One Love, One Life

One love to last us our entire lives. Isn’t that a beautiful thought? And isn’t it what we’re brought up to believe, right from earliest childhood? It might be influenced by our own parents as role models, if they had a happy marriage (they should be so lucky!) or, more likely, by fairy tales and legends of romance and valour. Sleeping Beauty revived by a kiss, Cinderella by a glass slipper. Tales of happily ever after. But how many people who fall in love and pledge their lives to each other actually end up staying together and living happily ever after? As in remaining with the same person, day in day out, from their heady twenties or thirties, through their child-rearing or career-and-home-building years, through to middle age, and even old age, and still remain constant to their love? Even after they’ve got used to unglamorous bathroom routines, unattractive ailments, bad moods, insecurities, doubts and all the rest.

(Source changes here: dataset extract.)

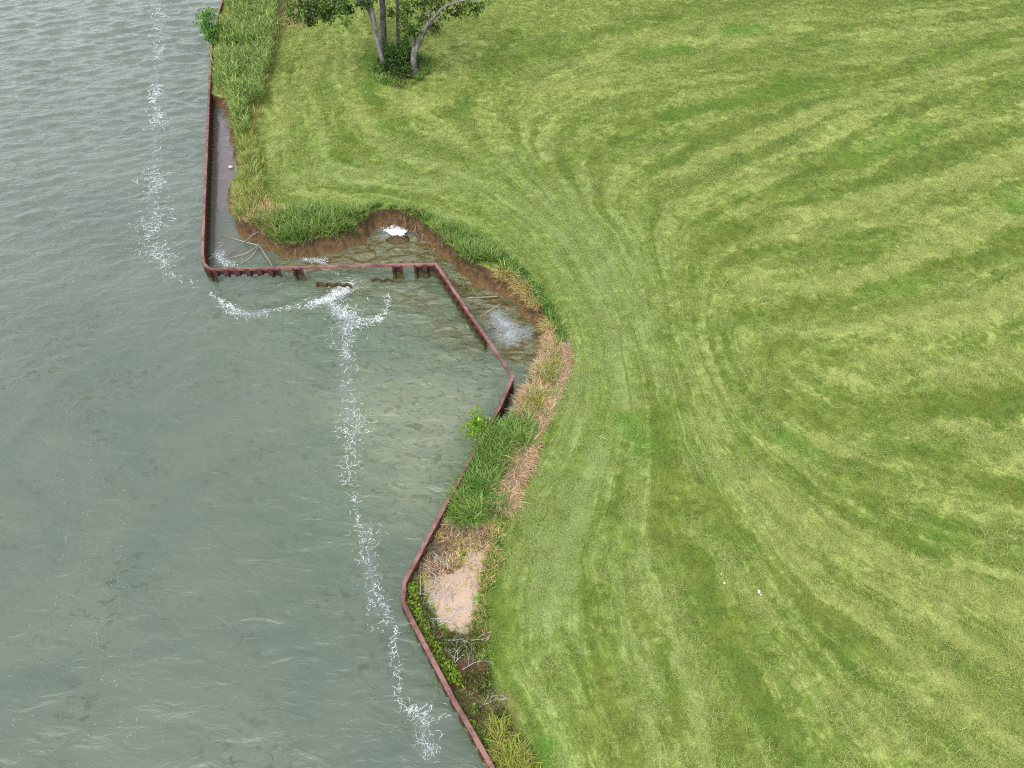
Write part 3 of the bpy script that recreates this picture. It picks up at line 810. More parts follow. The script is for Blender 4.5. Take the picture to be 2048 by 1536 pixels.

My mother, Molly Williams, met the love of her life, a certain Peter Fox, when she was nineteen, and he twenty-four. They fell in love, got engaged, and had a passionate but rocky relationship for the next seven years, never quite tying the knot but always meaning to – until one fated December day, when it all came to an end. No, they didn’t fall out of love and end their relationship by themselves, but rather, FATE ended it for them. Peter was murdered at the age of thirty, robbed of the life that he’d expected to spend with the woman he loved. It’s all in my novel, For Some We Loved. I sincerely believe that my mother never fully got over it. She always used to tell me, “The day Peter died, something in me died as well.” Well, she met my future father the following year, tied the knot with him, and had a disastrous marriage that my brother and I were obliged to put up with until our teens, when our parents finally split up. But here’s the thing. Had Peter never been killed, and had my mother married him (which they were on the verge of finally doing just before his untimely death), I’m pretty sure that it wouldn’t have worked out. The reality and daily grind of living together, day in day out, for the next x number of years, would have slowly but surely maimed their spontaneous, turbulent, youthful passion.

It’s the same with Leah, another character in my novel, For Some We Loved, also based on a real person. Leah met and fell in love with a dashing Benedictine monk when she was sweet seventeen, and held a candle for him for the rest of her life. The memory of her bitter-sweet, unrequited love tainted all other, more realistic chances for love. She eventually married but, predictably, it didn’t work. How could it, with the candle she continued to hold for her beloved Brother Matthew? Almost an identical situation to Leah’s mother, Molly. How could any other man ever compete with the ghost of a dead love, or with vows made to a demanding God? I feel envious of both women. They believed that their ‘true love’ was snatched from them unfairly. Had this not happened, they surely would have lived happily ever after with the man of their dreams. But, sadly, I now have to say to that, bollocks! They wouldn’t have lived happily ever after. Their love would have waned, once the practicalities of day-to-day life set in; then they would either have settled for less than what they once had, or they would have rebelled, wanting more. One or both of them would have been unfaithful. There are endless  possibilities and probabilities. Perhaps a mathematician could work them out. But it wouldn’t have worked. So I consider them lucky. They held a candle to a perfect but impossible love, and were never let down because they never married.

Quite frankly, the way I feel at the moment, I’m tempted to say marriage sucks. If anyone out there disagrees with me, and can prove otherwise, I’d love to hear it! Even if it didn’t work out for my mother, or for me, I need to know that it is possible to work out, for some unbelievably lucky people. Because at the end of the day, having a deep, meaningful, long-lasting relationship is the most important thing in life, isn’t it?